=== Given task ===
Work through the data line by line, gathering every line that has the word "Treat".

=== Exercise materials ===

>>>>

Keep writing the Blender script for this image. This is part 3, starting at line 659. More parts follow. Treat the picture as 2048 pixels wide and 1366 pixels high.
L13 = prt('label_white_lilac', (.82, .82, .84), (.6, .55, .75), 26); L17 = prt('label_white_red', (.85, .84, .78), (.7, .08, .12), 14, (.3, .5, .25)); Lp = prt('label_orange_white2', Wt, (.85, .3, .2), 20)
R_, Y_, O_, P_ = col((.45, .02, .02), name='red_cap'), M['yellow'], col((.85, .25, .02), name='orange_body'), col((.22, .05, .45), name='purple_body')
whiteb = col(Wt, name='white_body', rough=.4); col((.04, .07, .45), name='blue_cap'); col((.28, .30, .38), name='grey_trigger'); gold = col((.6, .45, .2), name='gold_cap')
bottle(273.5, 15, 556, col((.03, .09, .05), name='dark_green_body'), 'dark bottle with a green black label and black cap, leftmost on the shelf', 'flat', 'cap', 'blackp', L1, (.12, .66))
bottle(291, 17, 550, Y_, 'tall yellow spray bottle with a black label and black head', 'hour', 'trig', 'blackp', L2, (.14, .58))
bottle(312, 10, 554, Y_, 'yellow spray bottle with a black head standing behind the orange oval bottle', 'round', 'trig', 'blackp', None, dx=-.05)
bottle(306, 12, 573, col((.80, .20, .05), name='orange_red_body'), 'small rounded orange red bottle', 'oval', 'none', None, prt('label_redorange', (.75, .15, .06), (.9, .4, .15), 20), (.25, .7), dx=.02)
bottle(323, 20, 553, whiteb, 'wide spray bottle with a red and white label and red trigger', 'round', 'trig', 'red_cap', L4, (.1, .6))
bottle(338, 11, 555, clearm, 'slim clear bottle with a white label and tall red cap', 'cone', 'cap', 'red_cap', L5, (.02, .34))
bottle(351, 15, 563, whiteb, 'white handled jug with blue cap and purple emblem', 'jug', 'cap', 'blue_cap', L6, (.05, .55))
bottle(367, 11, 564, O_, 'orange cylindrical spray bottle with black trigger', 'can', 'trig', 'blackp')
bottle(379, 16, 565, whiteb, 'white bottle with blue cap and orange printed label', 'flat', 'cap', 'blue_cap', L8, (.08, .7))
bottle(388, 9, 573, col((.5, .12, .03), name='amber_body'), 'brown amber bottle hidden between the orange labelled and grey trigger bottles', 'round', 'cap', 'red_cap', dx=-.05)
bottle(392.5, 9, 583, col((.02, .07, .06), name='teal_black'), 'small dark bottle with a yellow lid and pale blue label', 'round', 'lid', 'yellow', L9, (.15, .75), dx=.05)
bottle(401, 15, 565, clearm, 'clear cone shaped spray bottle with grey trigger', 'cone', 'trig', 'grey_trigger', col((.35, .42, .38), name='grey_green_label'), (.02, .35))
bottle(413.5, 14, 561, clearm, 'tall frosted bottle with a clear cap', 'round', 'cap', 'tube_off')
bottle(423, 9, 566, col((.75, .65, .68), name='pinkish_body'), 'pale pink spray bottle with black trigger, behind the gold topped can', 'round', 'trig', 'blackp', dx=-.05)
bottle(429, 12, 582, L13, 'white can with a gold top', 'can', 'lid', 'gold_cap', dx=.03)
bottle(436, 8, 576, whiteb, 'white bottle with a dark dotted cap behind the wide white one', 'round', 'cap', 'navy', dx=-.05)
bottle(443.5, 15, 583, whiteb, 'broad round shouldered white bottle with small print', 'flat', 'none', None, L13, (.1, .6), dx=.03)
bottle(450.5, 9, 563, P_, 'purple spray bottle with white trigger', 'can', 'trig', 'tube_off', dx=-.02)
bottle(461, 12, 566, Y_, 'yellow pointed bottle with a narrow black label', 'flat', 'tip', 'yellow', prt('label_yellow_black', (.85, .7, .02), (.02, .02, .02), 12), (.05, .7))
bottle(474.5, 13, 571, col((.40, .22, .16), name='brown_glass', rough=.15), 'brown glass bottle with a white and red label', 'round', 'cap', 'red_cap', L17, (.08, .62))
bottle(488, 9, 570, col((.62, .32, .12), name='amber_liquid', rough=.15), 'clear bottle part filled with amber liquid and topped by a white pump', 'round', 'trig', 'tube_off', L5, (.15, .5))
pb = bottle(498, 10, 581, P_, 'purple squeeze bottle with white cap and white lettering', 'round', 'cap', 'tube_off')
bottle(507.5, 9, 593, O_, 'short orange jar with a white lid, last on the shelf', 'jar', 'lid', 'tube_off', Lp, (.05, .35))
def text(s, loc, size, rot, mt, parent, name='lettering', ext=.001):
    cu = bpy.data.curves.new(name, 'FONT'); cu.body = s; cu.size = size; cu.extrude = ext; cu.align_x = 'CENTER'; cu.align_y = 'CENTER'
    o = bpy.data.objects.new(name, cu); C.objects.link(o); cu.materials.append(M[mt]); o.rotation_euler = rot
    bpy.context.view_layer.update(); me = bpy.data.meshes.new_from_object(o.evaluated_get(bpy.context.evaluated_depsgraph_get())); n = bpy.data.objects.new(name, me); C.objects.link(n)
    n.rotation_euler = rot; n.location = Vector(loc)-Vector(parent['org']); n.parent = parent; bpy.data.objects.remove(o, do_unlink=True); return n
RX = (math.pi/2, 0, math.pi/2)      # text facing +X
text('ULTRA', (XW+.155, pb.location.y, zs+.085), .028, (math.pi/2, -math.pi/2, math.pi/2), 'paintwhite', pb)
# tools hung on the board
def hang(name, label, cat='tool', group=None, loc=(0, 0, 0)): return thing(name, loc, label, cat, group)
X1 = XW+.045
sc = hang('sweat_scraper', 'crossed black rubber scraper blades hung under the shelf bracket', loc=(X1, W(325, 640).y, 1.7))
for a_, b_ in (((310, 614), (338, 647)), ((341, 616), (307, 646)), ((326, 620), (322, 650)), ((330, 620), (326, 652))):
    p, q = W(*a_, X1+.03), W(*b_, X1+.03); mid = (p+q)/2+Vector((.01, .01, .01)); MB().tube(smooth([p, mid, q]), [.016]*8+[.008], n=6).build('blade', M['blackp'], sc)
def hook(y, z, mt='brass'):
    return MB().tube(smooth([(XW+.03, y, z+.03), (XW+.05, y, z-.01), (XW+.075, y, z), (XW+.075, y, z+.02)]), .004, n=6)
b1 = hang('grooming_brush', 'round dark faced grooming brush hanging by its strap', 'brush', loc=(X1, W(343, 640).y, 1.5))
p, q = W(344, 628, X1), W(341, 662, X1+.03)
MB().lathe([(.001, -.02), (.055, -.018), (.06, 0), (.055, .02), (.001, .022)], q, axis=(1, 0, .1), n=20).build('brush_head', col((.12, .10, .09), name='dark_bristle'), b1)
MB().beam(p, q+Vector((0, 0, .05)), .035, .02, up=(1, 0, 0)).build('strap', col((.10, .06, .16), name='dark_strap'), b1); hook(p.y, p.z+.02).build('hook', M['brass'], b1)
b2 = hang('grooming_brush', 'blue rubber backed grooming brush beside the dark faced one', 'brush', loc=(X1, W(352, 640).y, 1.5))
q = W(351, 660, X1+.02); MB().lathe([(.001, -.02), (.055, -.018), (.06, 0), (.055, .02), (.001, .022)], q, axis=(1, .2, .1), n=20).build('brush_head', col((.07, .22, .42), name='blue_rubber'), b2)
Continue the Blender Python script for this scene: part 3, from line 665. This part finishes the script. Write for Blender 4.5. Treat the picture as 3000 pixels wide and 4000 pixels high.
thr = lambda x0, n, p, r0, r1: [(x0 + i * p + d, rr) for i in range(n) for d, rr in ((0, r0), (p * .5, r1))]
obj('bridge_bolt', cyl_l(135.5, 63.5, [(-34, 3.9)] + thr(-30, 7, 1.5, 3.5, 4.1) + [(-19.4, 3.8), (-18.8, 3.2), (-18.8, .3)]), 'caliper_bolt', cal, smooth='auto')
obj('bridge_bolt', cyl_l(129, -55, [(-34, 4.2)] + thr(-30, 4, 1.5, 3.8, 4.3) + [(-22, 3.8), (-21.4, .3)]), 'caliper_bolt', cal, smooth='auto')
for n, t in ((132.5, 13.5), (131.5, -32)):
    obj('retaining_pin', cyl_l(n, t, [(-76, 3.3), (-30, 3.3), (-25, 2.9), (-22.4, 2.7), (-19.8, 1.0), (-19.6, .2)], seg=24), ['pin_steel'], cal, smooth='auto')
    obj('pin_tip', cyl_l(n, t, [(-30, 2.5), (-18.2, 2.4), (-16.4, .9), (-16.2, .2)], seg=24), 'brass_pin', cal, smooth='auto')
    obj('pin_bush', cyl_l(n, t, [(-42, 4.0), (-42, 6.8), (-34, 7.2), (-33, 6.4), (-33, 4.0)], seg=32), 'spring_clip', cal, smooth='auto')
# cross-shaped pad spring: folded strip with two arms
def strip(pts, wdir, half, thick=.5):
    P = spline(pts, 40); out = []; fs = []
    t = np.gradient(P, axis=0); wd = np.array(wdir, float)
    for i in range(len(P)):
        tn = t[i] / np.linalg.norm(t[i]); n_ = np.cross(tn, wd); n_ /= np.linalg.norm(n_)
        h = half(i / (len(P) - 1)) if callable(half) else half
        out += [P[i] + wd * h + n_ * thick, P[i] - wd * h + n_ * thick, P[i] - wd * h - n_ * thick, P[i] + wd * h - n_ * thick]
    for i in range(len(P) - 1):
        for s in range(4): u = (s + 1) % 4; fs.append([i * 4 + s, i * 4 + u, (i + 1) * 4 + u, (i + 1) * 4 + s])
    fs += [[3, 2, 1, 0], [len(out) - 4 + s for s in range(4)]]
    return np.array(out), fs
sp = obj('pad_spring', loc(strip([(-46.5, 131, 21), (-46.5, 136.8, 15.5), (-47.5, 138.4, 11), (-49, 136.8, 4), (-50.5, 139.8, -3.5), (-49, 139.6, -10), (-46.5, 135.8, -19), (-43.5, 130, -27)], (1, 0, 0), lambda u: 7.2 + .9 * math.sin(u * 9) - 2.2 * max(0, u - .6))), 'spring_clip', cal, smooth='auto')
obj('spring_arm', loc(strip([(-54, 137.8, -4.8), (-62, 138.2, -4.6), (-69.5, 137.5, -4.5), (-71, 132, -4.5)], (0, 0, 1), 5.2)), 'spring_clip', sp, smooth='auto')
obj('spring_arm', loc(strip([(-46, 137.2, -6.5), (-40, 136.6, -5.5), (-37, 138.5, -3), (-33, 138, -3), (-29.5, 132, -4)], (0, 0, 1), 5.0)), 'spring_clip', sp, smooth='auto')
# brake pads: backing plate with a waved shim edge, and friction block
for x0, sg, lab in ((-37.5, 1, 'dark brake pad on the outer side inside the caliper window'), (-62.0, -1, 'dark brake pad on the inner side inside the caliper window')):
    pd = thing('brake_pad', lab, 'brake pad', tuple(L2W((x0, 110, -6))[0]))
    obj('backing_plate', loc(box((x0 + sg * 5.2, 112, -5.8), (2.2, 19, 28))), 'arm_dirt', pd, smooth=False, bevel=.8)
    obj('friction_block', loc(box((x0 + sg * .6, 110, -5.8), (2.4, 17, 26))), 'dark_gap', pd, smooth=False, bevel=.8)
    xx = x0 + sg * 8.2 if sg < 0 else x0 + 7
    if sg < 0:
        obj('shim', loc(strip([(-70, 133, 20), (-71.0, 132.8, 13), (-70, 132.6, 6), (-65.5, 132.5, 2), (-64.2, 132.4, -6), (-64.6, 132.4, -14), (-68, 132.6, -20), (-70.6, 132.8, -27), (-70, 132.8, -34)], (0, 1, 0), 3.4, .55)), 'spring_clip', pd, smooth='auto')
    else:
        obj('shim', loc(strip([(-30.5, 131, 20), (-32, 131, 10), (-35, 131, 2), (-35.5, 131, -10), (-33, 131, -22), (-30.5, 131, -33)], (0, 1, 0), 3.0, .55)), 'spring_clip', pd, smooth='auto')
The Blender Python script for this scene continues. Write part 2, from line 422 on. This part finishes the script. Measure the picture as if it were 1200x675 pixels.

<<<<

=== Final answer ===
Keep writing the Blender script for this image. This is part 3, starting at line 659. More parts follow. Treat the picture as 2048 pixels wide and 1366 pixels high.
Continue the Blender Python script for this scene: part 3, from line 665. This part finishes the script. Write for Blender 4.5. Treat the picture as 3000 pixels wide and 4000 pixels high.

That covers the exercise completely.